Wednesday, November 2, 2022

Elmet by Fiona Mozeley

 


A small family builds a house in the forest outside the village of Elmet.   John is the father, a giant of a man who makes what money they need in fights and doing favors for others.  The children are Cathy, 15, and her brother Daniel, 13.  The land they possess used to belong to their mother who disappeared from their lives and who sold the land to the man who owns most of everything in Elmet, Mr. Price.  

The family lives happily off the grid, hunting and growing their food, building their own furniture and tending to the forest and land.  The children go to the house of one of John's friends, Vivian, who teaches them what she can.  Daniel loves the lessons but Cathy is a child of outside and usually leaves early to go listen to the animals and roam the land.  

But paradise is always ruined.  John and a former union organizer create a plan to help the villagers against Mr.

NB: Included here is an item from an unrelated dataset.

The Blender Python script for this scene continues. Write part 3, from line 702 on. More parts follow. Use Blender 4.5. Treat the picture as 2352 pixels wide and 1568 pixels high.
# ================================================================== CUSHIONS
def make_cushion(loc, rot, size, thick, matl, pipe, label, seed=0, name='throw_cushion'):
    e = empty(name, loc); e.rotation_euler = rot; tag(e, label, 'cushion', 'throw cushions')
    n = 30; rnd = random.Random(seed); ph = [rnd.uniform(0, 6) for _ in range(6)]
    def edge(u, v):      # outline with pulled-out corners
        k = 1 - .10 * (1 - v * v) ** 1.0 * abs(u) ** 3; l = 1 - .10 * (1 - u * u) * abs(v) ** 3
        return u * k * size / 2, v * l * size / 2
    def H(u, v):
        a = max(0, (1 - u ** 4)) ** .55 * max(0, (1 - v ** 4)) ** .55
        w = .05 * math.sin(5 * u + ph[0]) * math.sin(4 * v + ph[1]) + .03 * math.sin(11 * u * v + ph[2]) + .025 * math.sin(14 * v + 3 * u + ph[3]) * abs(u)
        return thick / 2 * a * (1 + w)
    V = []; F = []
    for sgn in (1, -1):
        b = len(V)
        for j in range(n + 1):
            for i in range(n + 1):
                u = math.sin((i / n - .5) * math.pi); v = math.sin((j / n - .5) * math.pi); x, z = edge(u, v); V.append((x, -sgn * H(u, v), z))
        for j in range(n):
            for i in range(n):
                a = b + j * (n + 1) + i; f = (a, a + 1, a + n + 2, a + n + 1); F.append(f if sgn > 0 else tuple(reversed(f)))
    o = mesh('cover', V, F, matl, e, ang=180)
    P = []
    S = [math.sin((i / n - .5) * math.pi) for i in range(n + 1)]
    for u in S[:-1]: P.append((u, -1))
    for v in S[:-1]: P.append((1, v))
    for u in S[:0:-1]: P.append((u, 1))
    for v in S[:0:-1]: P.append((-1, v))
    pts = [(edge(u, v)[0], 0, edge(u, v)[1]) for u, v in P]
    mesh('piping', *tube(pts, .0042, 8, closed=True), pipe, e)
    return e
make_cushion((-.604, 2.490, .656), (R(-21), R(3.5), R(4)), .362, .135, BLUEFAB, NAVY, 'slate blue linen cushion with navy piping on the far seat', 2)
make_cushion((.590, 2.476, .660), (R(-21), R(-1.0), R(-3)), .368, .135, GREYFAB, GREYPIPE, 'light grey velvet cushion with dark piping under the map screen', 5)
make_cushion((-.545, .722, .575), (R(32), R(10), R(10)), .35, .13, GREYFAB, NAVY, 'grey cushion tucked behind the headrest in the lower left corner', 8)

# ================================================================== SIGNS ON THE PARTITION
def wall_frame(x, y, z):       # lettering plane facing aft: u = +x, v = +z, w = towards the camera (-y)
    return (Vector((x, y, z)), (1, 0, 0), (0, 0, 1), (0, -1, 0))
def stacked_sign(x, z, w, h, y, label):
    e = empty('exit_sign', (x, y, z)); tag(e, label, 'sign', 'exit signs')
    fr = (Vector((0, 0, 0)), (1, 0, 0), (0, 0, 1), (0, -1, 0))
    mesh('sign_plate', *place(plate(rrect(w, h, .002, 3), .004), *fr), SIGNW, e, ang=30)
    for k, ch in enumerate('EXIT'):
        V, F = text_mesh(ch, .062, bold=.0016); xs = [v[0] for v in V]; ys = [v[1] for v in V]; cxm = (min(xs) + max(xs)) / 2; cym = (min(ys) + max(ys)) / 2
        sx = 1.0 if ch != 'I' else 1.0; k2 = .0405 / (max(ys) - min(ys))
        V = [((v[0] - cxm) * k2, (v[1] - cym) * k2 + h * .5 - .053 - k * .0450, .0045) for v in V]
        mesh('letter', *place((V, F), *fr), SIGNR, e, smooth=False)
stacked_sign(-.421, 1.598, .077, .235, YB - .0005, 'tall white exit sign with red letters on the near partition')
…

Price and his cronies.  These men hire the villagers at day labor for a pittance but the rents on their cottages rise year after year.  Organized, the men are able to negotiate better pay and lower rents but it comes at a price.  John must agree to one last fight for the landowners.

After that fight, a crime occurs and the life the family has been living is ruined forever.  They stick together and fight to remain as a family but everything around is against them.  The village will never be the same nor will they.

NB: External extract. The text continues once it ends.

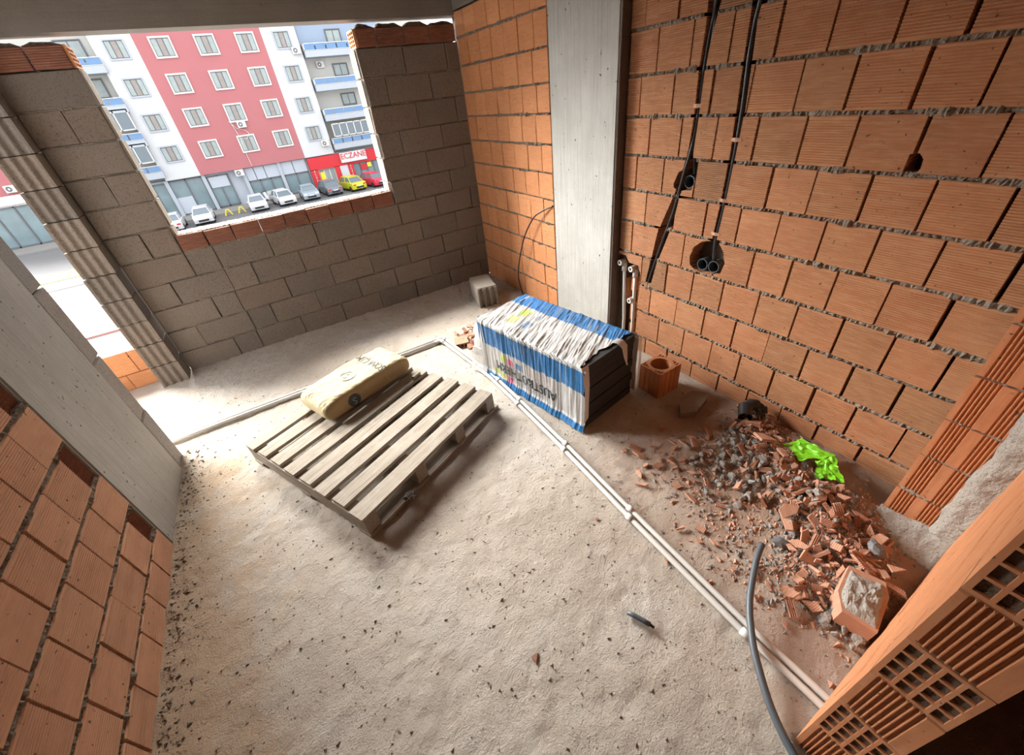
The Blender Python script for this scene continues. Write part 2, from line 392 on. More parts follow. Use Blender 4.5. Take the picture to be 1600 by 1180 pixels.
# floor with its dust relief
def mound_h(x, y):
    h = 0 * x
    for (cx, cy, r, a) in ((1.92, 0.80, 0.17, 0.05), (1.72, 0.82, 0.15, 0.03), (1.80, 0.60, 0.20, 0.055), (1.70, 0.42, 0.17, 0.05), (1.58, 0.26, 0.15, 0.045), (1.45, 0.14, 0.14, 0.035),
                           (1.60, 0.92, 0.12, 0.02), (1.78, 0.22, 0.14, 0.03), (1.95, 0.42, 0.16, 0.04), (1.35, 0.02, 0.12, 0.02), (1.55, 0.05, 0.15, 0.03)):
        h = h + a * np.exp(-((x - cx) ** 2 + (y - cy) ** 2) / r ** 2)
    return h
def floor_h(x, y):
    z = (fbm(x * 3, y * 3, 3, 3) - 0.45) * 0.012 + (fbm(x * 22, y * 22, 3, 11) - 0.45) * 0.012
    e = np.exp(-(x - XL) / 0.07) * (y < 2.9) + 0.6 * np.exp(-(YB - y) / 0.08)
    z = z + np.clip(e, 0, 1) * (fbm(x * 30, y * 14, 4, 21)) * 0.030
    return np.clip(z, -0.01, 0.03) + mound_h(x, y) * (0.55 + 0.9 * fbm(x * 18, y * 18, 3, 31))
gx, gy = np.meshgrid(np.linspace(-1.30, XR + 0.02, 290), np.linspace(-0.30, YB + 0.02, 380), indexing='ij')
fl_me = grid_mesh('floor', gx, gy, floor_h(gx, gy))
floor = tag(new_obj('floor', fl_me, 'dusty_screed', smooth_=True), kind='structure')
tag(MB().box(-2.6, XR + 0.3, -2.0, YB + 0.25, -0.25, -0.03).build('floor_slab', 'dusty_screed'), kind='structure')
tag(MB().box(-2.6, XR + 0.3, -2.0, -0.29, -0.03, 0.0).build('floor_hallway', 'dusty_screed'), kind='structure')
bx, by = np.meshgrid(np.linspace(-2.6, -1.30, 60), np.linspace(1.8, YB + 0.2, 110), indexing='ij')
tag(new_obj('floor_balcony', grid_mesh('floor_balcony', bx, by, (fbm(bx * 3, by * 3, 3, 3) - 0.45) * 0.012 + (fbm(bx * 22, by * 22, 3, 11) - 0.45) * 0.006), 'dusty_screed', smooth_=True), kind='structure')

# ceiling, beams, columns
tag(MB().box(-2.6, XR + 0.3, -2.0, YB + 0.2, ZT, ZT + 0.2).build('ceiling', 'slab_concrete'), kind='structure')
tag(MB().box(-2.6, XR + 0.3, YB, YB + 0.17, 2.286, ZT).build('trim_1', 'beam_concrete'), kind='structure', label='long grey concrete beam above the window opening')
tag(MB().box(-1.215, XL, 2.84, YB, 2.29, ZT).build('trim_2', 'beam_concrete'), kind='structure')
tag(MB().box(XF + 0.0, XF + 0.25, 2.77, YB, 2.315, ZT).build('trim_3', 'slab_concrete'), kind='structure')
def column(name, x0, x1, y0, y1, mat='column_concrete'):
    o = MB().box(x0, x1, y0, y1, 0, ZT).build(name, mat)
    bm = bmesh.new(); bm.from_mesh(o.data)
    bmesh.ops.bevel(bm, geom=[e for e in bm.edges if abs(e.verts[0].co.z - e.verts[1].co.z) > 1], offset=0.008, segments=2, affect='EDGES')
    bm.to_mesh(o.data); bm.free()
    return tag(o, kind='structure')
column('column_right', XF, XF + 0.3, 2.105, 2.765)
cr_ = bpy.data.objects['column_right']
MB().box(XF + 0.008, XR + 0.06, 2.098, 2.107, 0, ZT).build('side_shade_panel', 'core_dark', cr_)  # added dark brown panel, paints the shade on the column's near side face
column('column_left', -1.24, XL, 2.04, 2.685)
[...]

This debut novel was shortlisted for the Booker Prize in 2017.  Mozeley creates a world that seems perfect yet dreamlike and unable to exist in the world as it is.  John, the father, is a man comfortable with himself and his body and attempts to do what is right.  Cathy is most like John and is determined to also live life on her own terms.  Daniel isn't sure what his life will be but knows he needs these two individuals by him to be happy.  This book is recommended for readers of literary fiction.